Priest to Gangs Brings Message to Chico

Father Greg Boyle knows what his life’s mission is: to help inner-city youth avoid a life of violence in gangs.

Boyle is a Jesuit priest who has worked with gangs in East Los Angeles since 1986. He was assigned to serve as pastor to the Dolores Mission for a six-year term, but when the time came to leave, the community objected, and he was allowed to stay. He’s received national acclaim for his work helping the people he works with to find jobs and quality schooling.

Boyle will be visiting CSU, Chico during Founders Week. He will speak at the Newman Center on April 19, from 7 to 9 pm. The topic of the speech will be “Tattoos on the Heart: Community as a Response to Gang Violence.” The following day, April 20, Father Boyle will participate in a Conversation on Diversity. He will talk with faculty, staff, and students on the topic of “Gangs: A Growing Presence in our Community.” The conversation will be held in Harlen Adams Theatre at noon.

Father Boyle grew up in Los Angeles on a dairy farm, a long way from the inner-city community he would one day serve. He earned a bachelor’s degree in English from Gonzaga University and a master’s degree from Loyola Marymount University. After graduate school, he went to the Jesuit School of Theology to become a Jesuit priest.

He taught at Loyola High School in Los Angeles, and served as chaplain at Folsom State Prison and Islas Marias Penal Colony in Mexico. Father Boyle served as pastor of the Dolores Mission in Los Angeles from 1986 to 1992. He also worked with the Christian Base Communities in Cochabamba, Bolivia.
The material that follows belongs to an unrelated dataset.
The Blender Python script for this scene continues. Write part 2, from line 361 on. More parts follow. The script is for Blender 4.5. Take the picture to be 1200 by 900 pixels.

He is the founder and director of Homeboy Industries/ Jobs For a Future. The company was founded in 1988 at the Dolores Mission, the poorest church in the Archdiocese of Los Angeles. Jobs For a Future finds employment opportunities for at-risk youth. Father Boyle’s motto? “Nothing stops a bullet like a job.”

Boyle did not start out to work with gang members, he said. As part of his work as a pastor, he officiated at funerals, and when some of those funerals were for those killed as a result of gang violence, he began focusing his efforts on helping young people.

“I buried my first kid in 1988 and my 134th on Valentine’s day this year,” Boyle said.

As part of his work at Homeboy Industries, Boyle has become a kind of father figure to the young people seeking employment. His office door is always open to those needing a bit of encouragement before an interview or a high five after getting a job. He is also available to help with the little details like learning how to tie a tie properly.

Boyle has become a mentor to many young men and women. One young man, Leo Ochoa, will be graduating from California State University, Chico this May. Ochoa lived in the Pico-Gardens Housing Projects in East Los Angeles, which is where he first met Father Boyle. Ochoa said that not only did Father Boyle provide him with jobs on several occasions, but even now offers support and help to Ochoa and his family.